In South Africa formal landscape appreciation is fraught, so is the history. If one were to ask, who owns the South African landscape? A cacophony of sounds, narratives and narrations, a delirious, rather, a deleterious mix of claims will be the response, many more than there are colours in a rainbow.”

The beauty of the South African landscape has a history that is at once bizarre, hilarious and fantastic. It is wrapped up in biblical mythology overlaid with some Africana mysticism. South Africa is ‘the promised land’ to some. The country is peppered with place names such as Bethlehem, Nineveh, Nieu-Bethesda, Weenen and Nylstroom, and this says something about the denizens who held the place in custodianship for God. We once had a holiday named ‘Day of the Vow’ or ‘Dingaan’s Day’, and it was the day for “kaffir hunting””

I agree with Schama when he says, "Landscape is a construct of memory, it is a work of the mind, built up as much from the strata of memory as from layers of rock”.”

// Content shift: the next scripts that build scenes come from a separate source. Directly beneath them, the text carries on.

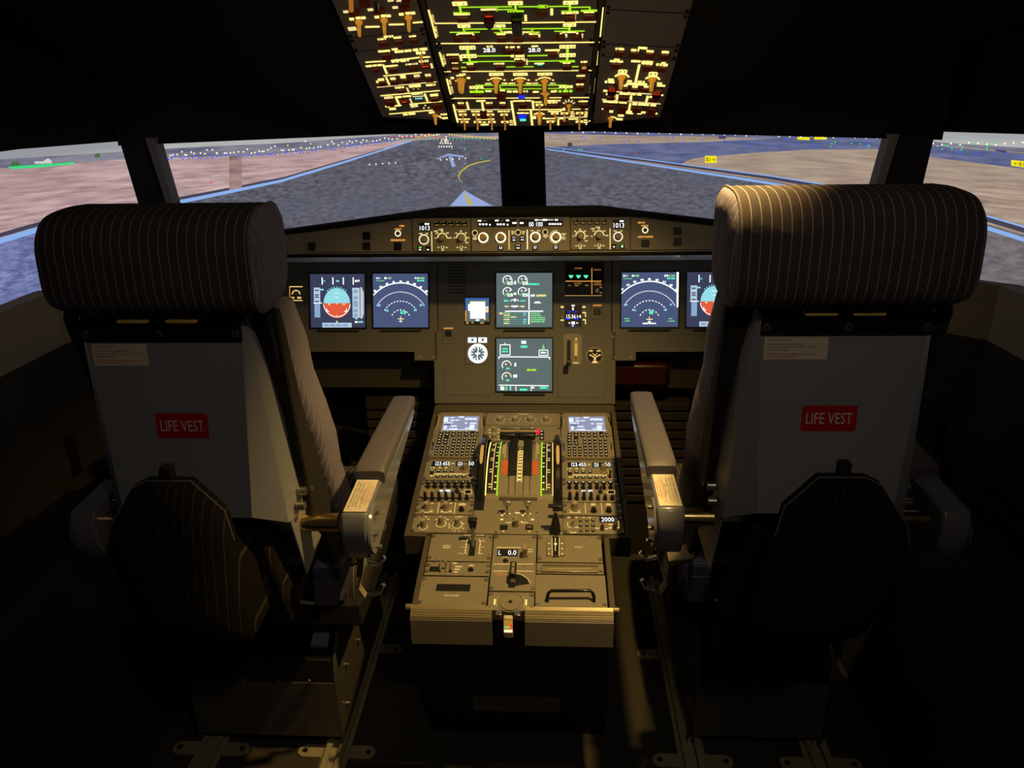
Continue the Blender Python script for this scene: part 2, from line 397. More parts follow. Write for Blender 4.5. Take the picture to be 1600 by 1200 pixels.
    def done(s):
        for (name, m), mb in s.leg.items():
            if mb.v: part(name, mb, m, s.root, angle=60)
        return s.root
#PARTS
M['gloss_black'] = mat('gloss_black', (.016, .016, .018, 1), .2)
M['ringlo'] = emat('dim_knob_ring', (.95, .60, .20, 1), .5)
M['keylit'] = emat('key_legend', (.85, .75, .45, 1), .6)
M['redwarn_dim'] = emat('dim_red_legend', (.35, .07, .02, 1), .6)
M['brasslit'] = mat('tan_inlay', (.45, .33, .17, 1), .4)
M['pinkbtn'] = mat('bright_red_button', (.9, .02, .06, 1), .4, emit=(1, .0, .03, 1), estr=.6)
M['tan_mark'] = mat('tan_wheel_mark', (.78, .60, .36, 1), .5)
M['cream'] = mat('cream_mark', (.75, .68, .48, 1), .6)
M['amberwin'] = emat('amber_window', (.55, .26, .03, 1), .8)
M['cream_lit'] = emat('lit_white_band', (1, .85, .5, 1), 1.1)
M['orange_leg'] = emat('orange_legend', (.95, .40, .08, 1), .8)
M['scr_blue2'] = emat('display_blue_strip', rgb(40, 90, 190), 1)
M['darkred_e'] = emat('dark_red_mark', (.30, .01, .005, 1), .8)
M['ohknob_dim'] = mat('amber_brown_knob', (.42, .25, .07, 1), .4, emit=(.5, .24, .03, 1), estr=.12)
M['guard_red'] = mat('dark_red_guard', (.12, .015, .01, 1), .35)
M['ohbtnlit'] = emat('dim_red_edge', (.3, .03, .005, 1), 1)
# ================================================================== the simulator picture on its curved screen
SC, SR = Vector((0, .9)), 2.75
def scr(px, py, off=0.0):
    d = ray(px, py); o = Vector((CAM.x, CAM.y))-SC; dd = Vector((d.x, d.y)); r_ = SR-off
    a = dd.dot(dd); b = 2*o.dot(dd); c = o.dot(o)-r_*r_; t = (-b+math.sqrt(b*b-4*a*c))/(2*a)
    return CAM+d*t
def pw(poly, x):
    if x <= poly[0][0]: return poly[0][1]
    for (x0, y0), (x1, y1) in zip(poly, poly[1:]):
        if x <= x1: return y0+(y1-y0)*(x-x0)/(x1-x0)
    return poly[-1][1]
def patch(name, top, bot, m, x0, x1, off, root, step=12, rows=3, **kw):
    mb = MB(); n = max(1, int(round((x1-x0)/step))); vs = []; fs = []
    for i in range(n+1):
        x = x0+(x1-x0)*i/n; a, b = pw(top, x), pw(bot, x)
        for j in range(rows+1): vs.append(scr(x, a+(b-a)*j/rows, off))
    for i in range(n):
        for j in range(rows):
            k = i*(rows+1)+j; fs.append((k, k+rows+1, k+rows+2, k+1))
    mb.add(vs, fs); return part(name, mb, m, root, **kw)
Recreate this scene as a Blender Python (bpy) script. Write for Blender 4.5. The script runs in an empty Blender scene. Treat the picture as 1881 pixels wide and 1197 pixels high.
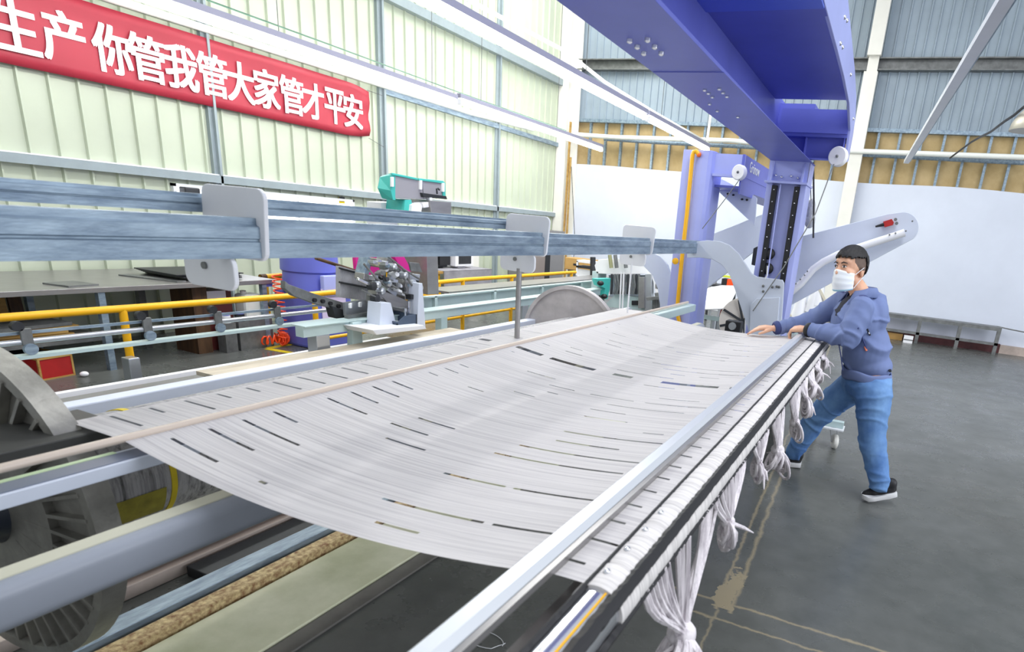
import bpy, bmesh, math, random
from mathutils import Vector, Matrix
import numpy as np

random.seed(7)
S = bpy.context.scene
COL = S.collection

# ------------------------------------------------------------------ camera
IMG_W, IMG_H = 1881, 1197
FOC, PX0, PY0 = 1122.36, 1171.47, 763.52      # focal length and optical centre (the photograph is a crop)
RIGHT = Vector((0.91975079, 0.3816046, 0.09184998))
DOWN = Vector((0.19475684, -0.24053013, -0.95090222))
FWD = Vector((-0.34077597, 0.89248148, -0.29554788))
EYE = Vector((0, 0, 1.62))
cam_d = bpy.data.cameras.new('camera')
cam = bpy.data.objects.new('camera', cam_d)
COL.objects.link(cam)
m = Matrix.Identity(4)
for i in range(3):
    m[i][0] = RIGHT[i]; m[i][1] = -DOWN[i]; m[i][2] = -FWD[i]; m[i][3] = EYE[i]
cam.matrix_world = m
cam_d.sensor_fit = 'HORIZONTAL'
cam_d.sensor_width = 36
cam_d.lens = FOC / IMG_W * 36
cam_d.shift_x = (IMG_W / 2 - PX0) / IMG_W
cam_d.shift_y = (PY0 - IMG_H / 2) / IMG_W
cam_d.clip_start = 0.05
cam_d.clip_end = 200
cam_d.dof.use_dof = True
cam_d.dof.focus_distance = 4.6
cam_d.dof.aperture_fstop = 4.5
S.camera = cam

# ------------------------------------------------------------------ light and exposure
S.view_settings.view_transform = 'Standard'
S.view_settings.look = 'None'
S.view_settings.gamma = 1
S.view_settings.use_curve_mapping = False
S.view_settings.exposure = 0.4
w = bpy.data.worlds.new('world'); S.world = w; w.use_nodes = True
bg = w.node_tree.nodes['Background']
bg.inputs[0].default_value = (0.91, 0.955, 1.0, 1)
bg.inputs[1].default_value = 0.56

def area(name, loc, target, sx, sy, power, col=(1, 1, 1)):
    d = bpy.data.lights.new(name, 'AREA'); d.shape = 'RECTANGLE'
    d.size = sx; d.size_y = sy; d.energy = power; d.color = col
    o = bpy.data.objects.new(name, d); COL.objects.link(o)
    o.location = loc
    o.rotation_euler = (Vector(target) - Vector(loc)).to_track_quat('-Z', 'Y').to_euler()
    return o
# unseen area lights added high up to emulate lamp rows, and daylight from the open side on the right
area('ceiling_fill', (-4.6, 9.0, 6.6), (-5.2, 9.6, 0), 1.6, 6, 330, (1, 1, 0.96))
area('ceiling_fill', (0.6, 2.6, 6.6), (-0.2, 3.6, 0), 1.6, 6, 210, (0.94, 0.96, 1))
area('side_daylight', (7.5, 4.0, 3.4), (-0.5, 8.5, 1.2), 6, 4, 330, (0.88, 0.92, 1))

# ------------------------------------------------------------------ helpers
def ray(px, py):
    return RIGHT * ((px - PX0) / FOC) + DOWN * ((py - PY0) / FOC) + FWD
def at(px, py, ax, val):
    """point on the plane x / y / z = val seen at this place of the photograph"""
    d = ray(px, py); i = 'xyz'.index(ax)
    return EYE + d * ((val - EYE[i]) / d[i])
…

In this project I am careful to use the word landscape in its modern meaning and sense. I would like to posit that landscape appreciation is informed by personal experience, myth and memory, amongst other things. Suffice to say, it is also informed by ideology, indoctrination, projection and prejudice.”

I am looking at the interface of the inner and outer – interior/exterior - worlds, where the objective/subjective environment inform/determine the experience of being at a given time and space.”